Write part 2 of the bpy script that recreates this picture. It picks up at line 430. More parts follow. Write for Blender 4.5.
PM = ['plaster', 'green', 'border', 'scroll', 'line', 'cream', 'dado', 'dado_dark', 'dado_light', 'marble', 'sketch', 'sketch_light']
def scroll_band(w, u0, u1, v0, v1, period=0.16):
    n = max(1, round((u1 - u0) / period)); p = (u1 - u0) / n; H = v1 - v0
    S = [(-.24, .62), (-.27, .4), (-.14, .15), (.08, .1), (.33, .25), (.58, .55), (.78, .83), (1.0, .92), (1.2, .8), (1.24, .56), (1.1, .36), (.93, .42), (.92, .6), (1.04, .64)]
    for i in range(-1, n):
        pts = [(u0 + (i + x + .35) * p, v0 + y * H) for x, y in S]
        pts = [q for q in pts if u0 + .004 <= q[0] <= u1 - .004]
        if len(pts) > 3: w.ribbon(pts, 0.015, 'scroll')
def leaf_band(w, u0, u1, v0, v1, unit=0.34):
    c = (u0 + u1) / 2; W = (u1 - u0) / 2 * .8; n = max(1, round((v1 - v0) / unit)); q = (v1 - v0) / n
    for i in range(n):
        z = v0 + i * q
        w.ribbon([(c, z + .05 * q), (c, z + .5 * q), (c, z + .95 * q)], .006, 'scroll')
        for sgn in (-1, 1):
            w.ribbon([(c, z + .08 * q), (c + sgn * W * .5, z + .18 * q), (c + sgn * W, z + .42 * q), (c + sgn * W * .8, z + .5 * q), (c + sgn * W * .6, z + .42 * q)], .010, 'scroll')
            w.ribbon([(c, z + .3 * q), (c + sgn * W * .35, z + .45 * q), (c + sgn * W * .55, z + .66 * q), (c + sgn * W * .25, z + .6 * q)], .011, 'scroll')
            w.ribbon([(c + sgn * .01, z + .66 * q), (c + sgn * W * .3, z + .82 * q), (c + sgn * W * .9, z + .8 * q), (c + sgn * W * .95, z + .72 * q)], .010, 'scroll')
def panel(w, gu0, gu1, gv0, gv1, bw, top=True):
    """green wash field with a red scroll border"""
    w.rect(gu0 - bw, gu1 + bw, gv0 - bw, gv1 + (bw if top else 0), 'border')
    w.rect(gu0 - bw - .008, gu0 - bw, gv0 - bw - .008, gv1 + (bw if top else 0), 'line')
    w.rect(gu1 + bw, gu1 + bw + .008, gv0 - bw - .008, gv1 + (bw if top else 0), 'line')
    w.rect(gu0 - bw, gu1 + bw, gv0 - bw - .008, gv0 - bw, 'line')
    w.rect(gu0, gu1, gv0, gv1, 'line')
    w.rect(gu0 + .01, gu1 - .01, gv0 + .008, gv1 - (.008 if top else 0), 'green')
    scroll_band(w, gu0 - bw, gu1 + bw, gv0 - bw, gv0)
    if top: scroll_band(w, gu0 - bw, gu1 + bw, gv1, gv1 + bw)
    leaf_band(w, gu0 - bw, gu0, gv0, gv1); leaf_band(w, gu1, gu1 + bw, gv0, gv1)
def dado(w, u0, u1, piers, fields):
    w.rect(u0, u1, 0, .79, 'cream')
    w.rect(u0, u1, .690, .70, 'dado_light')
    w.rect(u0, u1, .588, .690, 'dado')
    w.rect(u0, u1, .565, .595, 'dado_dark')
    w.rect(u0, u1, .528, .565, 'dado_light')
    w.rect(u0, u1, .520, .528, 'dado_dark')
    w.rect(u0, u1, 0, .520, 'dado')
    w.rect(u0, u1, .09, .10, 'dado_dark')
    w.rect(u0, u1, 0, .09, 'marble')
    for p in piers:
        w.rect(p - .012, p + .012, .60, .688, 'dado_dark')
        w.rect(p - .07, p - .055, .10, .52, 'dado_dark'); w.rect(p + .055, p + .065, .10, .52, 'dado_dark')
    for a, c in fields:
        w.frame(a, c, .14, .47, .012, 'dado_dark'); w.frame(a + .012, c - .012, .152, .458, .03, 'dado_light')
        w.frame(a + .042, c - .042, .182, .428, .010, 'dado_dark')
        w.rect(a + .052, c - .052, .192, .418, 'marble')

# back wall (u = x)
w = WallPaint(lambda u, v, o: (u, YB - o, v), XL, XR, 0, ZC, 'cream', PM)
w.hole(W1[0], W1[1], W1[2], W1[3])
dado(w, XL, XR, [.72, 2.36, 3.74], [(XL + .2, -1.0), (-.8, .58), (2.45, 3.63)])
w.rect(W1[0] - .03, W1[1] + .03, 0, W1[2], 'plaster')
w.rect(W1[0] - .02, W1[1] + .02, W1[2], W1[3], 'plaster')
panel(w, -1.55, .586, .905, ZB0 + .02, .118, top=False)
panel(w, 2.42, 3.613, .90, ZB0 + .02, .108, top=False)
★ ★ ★
● OBJECTIVE: Print the complete listing again, exactly as it stands.

● THE RESULT:
Write part 2 of the bpy script that recreates this picture. It picks up at line 430. More parts follow. Write for Blender 4.5.
PM = ['plaster', 'green', 'border', 'scroll', 'line', 'cream', 'dado', 'dado_dark', 'dado_light', 'marble', 'sketch', 'sketch_light']
def scroll_band(w, u0, u1, v0, v1, period=0.16):
    n = max(1, round((u1 - u0) / period)); p = (u1 - u0) / n; H = v1 - v0
    S = [(-.24, .62), (-.27, .4), (-.14, .15), (.08, .1), (.33, .25), (.58, .55), (.78, .83), (1.0, .92), (1.2, .8), (1.24, .56), (1.1, .36), (.93, .42), (.92, .6), (1.04, .64)]
    for i in range(-1, n):
        pts = [(u0 + (i + x + .35) * p, v0 + y * H) for x, y in S]
        pts = [q for q in pts if u0 + .004 <= q[0] <= u1 - .004]
        if len(pts) > 3: w.ribbon(pts, 0.015, 'scroll')
def leaf_band(w, u0, u1, v0, v1, unit=0.34):
    c = (u0 + u1) / 2; W = (u1 - u0) / 2 * .8; n = max(1, round((v1 - v0) / unit)); q = (v1 - v0) / n
    for i in range(n):
        z = v0 + i * q
        w.ribbon([(c, z + .05 * q), (c, z + .5 * q), (c, z + .95 * q)], .006, 'scroll')
        for sgn in (-1, 1):
            w.ribbon([(c, z + .08 * q), (c + sgn * W * .5, z + .18 * q), (c + sgn * W, z + .42 * q), (c + sgn * W * .8, z + .5 * q), (c + sgn * W * .6, z + .42 * q)], .010, 'scroll')
            w.ribbon([(c, z + .3 * q), (c + sgn * W * .35, z + .45 * q), (c + sgn * W * .55, z + .66 * q), (c + sgn * W * .25, z + .6 * q)], .011, 'scroll')
            w.ribbon([(c + sgn * .01, z + .66 * q), (c + sgn * W * .3, z + .82 * q), (c + sgn * W * .9, z + .8 * q), (c + sgn * W * .95, z + .72 * q)], .010, 'scroll')
def panel(w, gu0, gu1, gv0, gv1, bw, top=True):
    """green wash field with a red scroll border"""
    w.rect(gu0 - bw, gu1 + bw, gv0 - bw, gv1 + (bw if top else 0), 'border')
    w.rect(gu0 - bw - .008, gu0 - bw, gv0 - bw - .008, gv1 + (bw if top else 0), 'line')
    w.rect(gu1 + bw, gu1 + bw + .008, gv0 - bw - .008, gv1 + (bw if top else 0), 'line')
    w.rect(gu0 - bw, gu1 + bw, gv0 - bw - .008, gv0 - bw, 'line')
    w.rect(gu0, gu1, gv0, gv1, 'line')
    w.rect(gu0 + .01, gu1 - .01, gv0 + .008, gv1 - (.008 if top else 0), 'green')
    scroll_band(w, gu0 - bw, gu1 + bw, gv0 - bw, gv0)
    if top: scroll_band(w, gu0 - bw, gu1 + bw, gv1, gv1 + bw)
    leaf_band(w, gu0 - bw, gu0, gv0, gv1); leaf_band(w, gu1, gu1 + bw, gv0, gv1)
def dado(w, u0, u1, piers, fields):
    w.rect(u0, u1, 0, .79, 'cream')
    w.rect(u0, u1, .690, .70, 'dado_light')
    w.rect(u0, u1, .588, .690, 'dado')
    w.rect(u0, u1, .565, .595, 'dado_dark')
    w.rect(u0, u1, .528, .565, 'dado_light')
    w.rect(u0, u1, .520, .528, 'dado_dark')
    w.rect(u0, u1, 0, .520, 'dado')
    w.rect(u0, u1, .09, .10, 'dado_dark')
    w.rect(u0, u1, 0, .09, 'marble')
    for p in piers:
        w.rect(p - .012, p + .012, .60, .688, 'dado_dark')
        w.rect(p - .07, p - .055, .10, .52, 'dado_dark'); w.rect(p + .055, p + .065, .10, .52, 'dado_dark')
    for a, c in fields:
        w.frame(a, c, .14, .47, .012, 'dado_dark'); w.frame(a + .012, c - .012, .152, .458, .03, 'dado_light')
        w.frame(a + .042, c - .042, .182, .428, .010, 'dado_dark')
        w.rect(a + .052, c - .052, .192, .418, 'marble')

# back wall (u = x)
w = WallPaint(lambda u, v, o: (u, YB - o, v), XL, XR, 0, ZC, 'cream', PM)
w.hole(W1[0], W1[1], W1[2], W1[3])
dado(w, XL, XR, [.72, 2.36, 3.74], [(XL + .2, -1.0), (-.8, .58), (2.45, 3.63)])
w.rect(W1[0] - .03, W1[1] + .03, 0, W1[2], 'plaster')
w.rect(W1[0] - .02, W1[1] + .02, W1[2], W1[3], 'plaster')
panel(w, -1.55, .586, .905, ZB0 + .02, .118, top=False)
panel(w, 2.42, 3.613, .90, ZB0 + .02, .108, top=False)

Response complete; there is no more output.